Copy every line of the entries that includes the word "this".

#### Dataset extract:
Start

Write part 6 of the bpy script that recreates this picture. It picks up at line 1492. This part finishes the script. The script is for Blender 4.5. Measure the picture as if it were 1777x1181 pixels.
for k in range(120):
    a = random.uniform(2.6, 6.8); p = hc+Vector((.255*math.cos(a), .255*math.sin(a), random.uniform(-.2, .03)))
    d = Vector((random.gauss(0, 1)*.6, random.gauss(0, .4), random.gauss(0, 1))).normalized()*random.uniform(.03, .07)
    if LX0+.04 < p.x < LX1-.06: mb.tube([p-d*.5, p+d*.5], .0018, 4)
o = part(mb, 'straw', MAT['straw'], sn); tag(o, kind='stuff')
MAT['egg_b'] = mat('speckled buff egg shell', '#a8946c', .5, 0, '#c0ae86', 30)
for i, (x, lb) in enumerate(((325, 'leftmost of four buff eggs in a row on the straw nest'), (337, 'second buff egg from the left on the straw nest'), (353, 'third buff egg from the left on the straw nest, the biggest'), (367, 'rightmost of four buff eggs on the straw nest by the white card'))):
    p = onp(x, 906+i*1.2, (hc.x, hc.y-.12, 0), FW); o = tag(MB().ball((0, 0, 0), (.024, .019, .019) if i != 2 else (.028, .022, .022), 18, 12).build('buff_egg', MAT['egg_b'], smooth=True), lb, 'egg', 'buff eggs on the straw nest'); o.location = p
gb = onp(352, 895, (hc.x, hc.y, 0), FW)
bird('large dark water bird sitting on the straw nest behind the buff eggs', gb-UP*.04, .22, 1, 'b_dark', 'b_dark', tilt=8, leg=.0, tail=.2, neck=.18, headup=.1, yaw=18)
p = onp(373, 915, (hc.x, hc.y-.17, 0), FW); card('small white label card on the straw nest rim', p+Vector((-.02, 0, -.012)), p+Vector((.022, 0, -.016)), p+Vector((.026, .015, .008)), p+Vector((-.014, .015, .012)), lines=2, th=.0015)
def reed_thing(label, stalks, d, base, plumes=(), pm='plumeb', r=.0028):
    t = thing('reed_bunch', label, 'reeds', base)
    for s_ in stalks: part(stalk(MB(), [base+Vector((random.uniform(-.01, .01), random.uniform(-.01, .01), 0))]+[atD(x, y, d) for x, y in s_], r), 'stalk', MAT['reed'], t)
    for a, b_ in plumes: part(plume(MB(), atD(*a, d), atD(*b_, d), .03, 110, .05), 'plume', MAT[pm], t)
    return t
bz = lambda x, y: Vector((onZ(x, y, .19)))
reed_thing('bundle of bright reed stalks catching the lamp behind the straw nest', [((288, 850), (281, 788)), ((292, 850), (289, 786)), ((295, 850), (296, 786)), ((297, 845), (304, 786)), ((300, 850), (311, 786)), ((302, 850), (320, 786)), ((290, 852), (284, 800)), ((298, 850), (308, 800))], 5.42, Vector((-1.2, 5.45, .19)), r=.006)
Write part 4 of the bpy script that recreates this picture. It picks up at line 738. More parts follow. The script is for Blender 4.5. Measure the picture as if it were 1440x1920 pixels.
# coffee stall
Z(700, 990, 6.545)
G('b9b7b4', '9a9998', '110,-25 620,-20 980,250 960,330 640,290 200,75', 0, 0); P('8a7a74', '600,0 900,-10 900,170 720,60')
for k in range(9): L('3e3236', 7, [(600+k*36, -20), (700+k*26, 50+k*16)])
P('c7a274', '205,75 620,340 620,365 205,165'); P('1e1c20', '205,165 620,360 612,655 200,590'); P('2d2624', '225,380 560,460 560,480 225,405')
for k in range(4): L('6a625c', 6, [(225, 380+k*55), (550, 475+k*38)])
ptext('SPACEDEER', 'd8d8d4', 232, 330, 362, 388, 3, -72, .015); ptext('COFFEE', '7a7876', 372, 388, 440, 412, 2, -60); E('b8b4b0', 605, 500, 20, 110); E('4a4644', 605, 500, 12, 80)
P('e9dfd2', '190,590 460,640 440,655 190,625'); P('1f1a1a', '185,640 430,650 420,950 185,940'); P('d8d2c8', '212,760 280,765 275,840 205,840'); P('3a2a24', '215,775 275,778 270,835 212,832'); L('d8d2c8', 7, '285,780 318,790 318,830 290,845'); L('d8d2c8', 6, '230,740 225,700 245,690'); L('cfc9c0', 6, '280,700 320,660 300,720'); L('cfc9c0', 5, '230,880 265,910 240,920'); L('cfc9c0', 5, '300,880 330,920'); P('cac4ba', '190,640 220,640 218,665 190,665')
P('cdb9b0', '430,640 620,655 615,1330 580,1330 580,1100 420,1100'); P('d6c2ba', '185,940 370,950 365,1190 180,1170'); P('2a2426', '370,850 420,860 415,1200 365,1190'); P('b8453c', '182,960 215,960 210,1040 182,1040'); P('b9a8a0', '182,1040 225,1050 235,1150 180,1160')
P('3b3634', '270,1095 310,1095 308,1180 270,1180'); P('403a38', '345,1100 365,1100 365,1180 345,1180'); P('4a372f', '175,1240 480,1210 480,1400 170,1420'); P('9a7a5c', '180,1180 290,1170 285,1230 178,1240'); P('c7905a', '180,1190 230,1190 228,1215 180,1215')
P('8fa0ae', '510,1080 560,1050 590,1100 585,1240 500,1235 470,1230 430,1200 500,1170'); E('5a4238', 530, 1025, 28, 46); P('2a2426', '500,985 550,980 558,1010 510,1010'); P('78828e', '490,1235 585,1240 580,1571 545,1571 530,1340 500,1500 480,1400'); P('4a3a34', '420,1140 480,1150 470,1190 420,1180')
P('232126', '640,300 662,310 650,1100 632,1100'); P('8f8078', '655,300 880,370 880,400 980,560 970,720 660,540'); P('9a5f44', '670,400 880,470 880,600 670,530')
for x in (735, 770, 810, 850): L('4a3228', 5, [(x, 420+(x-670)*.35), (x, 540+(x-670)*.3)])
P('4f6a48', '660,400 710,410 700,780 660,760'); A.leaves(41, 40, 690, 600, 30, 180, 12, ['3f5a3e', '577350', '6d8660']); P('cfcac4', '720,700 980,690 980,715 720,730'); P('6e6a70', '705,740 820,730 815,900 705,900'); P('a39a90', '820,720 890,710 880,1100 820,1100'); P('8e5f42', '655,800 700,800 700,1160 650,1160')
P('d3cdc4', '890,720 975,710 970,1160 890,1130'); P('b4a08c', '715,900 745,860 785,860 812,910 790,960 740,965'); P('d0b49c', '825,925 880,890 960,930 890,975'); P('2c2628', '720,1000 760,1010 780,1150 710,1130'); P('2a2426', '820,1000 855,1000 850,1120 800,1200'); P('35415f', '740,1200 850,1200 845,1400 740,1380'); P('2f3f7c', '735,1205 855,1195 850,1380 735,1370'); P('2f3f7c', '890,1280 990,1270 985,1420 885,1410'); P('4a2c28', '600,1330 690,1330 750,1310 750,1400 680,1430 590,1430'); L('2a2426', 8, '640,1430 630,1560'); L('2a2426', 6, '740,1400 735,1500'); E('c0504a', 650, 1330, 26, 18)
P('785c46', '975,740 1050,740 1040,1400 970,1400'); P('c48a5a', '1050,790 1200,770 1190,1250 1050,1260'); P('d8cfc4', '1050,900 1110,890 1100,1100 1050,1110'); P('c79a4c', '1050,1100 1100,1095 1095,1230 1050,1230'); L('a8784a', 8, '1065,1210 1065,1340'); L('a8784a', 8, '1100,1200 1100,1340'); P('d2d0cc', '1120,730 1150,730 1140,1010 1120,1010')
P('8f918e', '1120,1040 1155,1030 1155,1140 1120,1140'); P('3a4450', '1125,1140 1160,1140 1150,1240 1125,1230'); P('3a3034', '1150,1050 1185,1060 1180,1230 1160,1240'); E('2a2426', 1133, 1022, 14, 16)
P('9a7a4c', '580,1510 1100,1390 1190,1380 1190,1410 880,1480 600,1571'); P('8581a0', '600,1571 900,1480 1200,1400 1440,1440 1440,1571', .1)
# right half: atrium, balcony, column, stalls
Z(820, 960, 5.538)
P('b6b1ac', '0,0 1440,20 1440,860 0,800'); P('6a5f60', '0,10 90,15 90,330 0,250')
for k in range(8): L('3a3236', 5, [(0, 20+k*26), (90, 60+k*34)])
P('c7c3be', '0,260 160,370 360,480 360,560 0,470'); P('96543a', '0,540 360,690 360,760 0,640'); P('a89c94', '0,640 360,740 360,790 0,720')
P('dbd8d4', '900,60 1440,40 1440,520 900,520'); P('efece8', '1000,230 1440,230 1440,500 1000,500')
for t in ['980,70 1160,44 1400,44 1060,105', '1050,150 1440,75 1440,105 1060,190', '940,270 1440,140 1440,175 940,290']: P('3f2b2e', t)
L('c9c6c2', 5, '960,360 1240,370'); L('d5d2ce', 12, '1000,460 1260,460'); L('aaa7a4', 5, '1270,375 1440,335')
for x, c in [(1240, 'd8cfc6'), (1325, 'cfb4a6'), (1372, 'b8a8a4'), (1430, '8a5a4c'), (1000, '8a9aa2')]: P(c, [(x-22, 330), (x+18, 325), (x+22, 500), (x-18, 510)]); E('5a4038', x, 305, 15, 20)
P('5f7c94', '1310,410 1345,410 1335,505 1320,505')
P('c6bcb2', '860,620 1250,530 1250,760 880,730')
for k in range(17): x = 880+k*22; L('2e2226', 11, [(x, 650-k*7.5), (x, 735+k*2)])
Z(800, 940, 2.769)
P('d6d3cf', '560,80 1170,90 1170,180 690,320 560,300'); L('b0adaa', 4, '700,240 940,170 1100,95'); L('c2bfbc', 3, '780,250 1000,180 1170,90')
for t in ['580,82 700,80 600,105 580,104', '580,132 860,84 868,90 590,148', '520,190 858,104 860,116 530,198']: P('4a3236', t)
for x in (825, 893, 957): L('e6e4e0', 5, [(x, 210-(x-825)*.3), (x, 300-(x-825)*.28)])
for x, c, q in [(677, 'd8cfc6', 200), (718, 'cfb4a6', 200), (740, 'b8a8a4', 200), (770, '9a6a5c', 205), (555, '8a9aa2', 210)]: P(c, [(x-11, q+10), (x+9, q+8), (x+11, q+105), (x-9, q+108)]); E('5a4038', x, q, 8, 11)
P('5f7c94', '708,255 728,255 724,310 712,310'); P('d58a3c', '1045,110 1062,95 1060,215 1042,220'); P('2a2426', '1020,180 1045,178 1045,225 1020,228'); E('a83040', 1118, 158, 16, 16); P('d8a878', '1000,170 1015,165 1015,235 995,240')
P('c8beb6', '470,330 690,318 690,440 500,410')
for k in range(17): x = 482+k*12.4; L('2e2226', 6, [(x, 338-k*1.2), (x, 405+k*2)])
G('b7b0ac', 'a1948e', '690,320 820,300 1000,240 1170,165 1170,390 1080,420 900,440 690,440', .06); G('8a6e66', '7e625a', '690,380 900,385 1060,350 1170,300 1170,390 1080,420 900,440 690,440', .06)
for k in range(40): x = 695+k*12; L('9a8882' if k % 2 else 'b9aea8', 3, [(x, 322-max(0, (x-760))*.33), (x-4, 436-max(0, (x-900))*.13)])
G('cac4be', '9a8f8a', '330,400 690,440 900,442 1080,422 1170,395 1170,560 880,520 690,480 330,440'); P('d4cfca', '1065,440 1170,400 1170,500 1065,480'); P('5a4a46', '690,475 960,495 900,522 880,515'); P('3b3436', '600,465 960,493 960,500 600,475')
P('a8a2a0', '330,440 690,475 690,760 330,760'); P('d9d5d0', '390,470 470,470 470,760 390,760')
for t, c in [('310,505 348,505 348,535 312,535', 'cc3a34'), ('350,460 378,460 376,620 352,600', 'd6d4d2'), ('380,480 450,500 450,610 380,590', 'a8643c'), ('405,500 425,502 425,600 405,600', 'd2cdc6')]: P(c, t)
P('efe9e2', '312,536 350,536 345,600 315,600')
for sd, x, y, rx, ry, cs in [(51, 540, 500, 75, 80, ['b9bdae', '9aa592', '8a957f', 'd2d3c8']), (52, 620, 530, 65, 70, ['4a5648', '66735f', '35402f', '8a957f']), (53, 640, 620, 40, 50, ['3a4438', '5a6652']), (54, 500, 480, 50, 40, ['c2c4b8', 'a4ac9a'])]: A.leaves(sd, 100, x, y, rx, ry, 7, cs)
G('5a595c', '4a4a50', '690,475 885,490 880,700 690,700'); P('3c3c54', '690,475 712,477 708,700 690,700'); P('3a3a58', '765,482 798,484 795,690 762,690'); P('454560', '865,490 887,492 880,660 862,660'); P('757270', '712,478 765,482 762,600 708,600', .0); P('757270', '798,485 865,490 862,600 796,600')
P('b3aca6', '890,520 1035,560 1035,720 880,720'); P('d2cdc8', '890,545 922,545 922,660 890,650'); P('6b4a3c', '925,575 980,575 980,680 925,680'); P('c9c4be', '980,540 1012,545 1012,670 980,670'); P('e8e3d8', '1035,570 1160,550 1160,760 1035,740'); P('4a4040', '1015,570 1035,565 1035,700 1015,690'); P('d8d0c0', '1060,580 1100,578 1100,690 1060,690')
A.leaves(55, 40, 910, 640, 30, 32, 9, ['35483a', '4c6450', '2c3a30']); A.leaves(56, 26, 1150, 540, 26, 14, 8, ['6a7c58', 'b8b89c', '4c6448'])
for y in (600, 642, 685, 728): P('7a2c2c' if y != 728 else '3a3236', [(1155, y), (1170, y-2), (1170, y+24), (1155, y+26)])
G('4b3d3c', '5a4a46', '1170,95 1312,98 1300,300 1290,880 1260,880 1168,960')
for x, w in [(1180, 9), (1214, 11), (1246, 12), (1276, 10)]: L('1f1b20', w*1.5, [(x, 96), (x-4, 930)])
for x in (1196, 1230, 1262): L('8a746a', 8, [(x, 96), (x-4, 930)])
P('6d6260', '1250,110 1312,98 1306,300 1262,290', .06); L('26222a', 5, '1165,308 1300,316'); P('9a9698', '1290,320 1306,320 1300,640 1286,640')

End

#### The completed task:
Write part 6 of the bpy script that recreates this picture. It picks up at line 1492. This part finishes the script. The script is for Blender 4.5. Measure the picture as if it were 1777x1181 pixels.
Write part 4 of the bpy script that recreates this picture. It picks up at line 738. More parts follow. The script is for Blender 4.5. Measure the picture as if it were 1440x1920 pixels.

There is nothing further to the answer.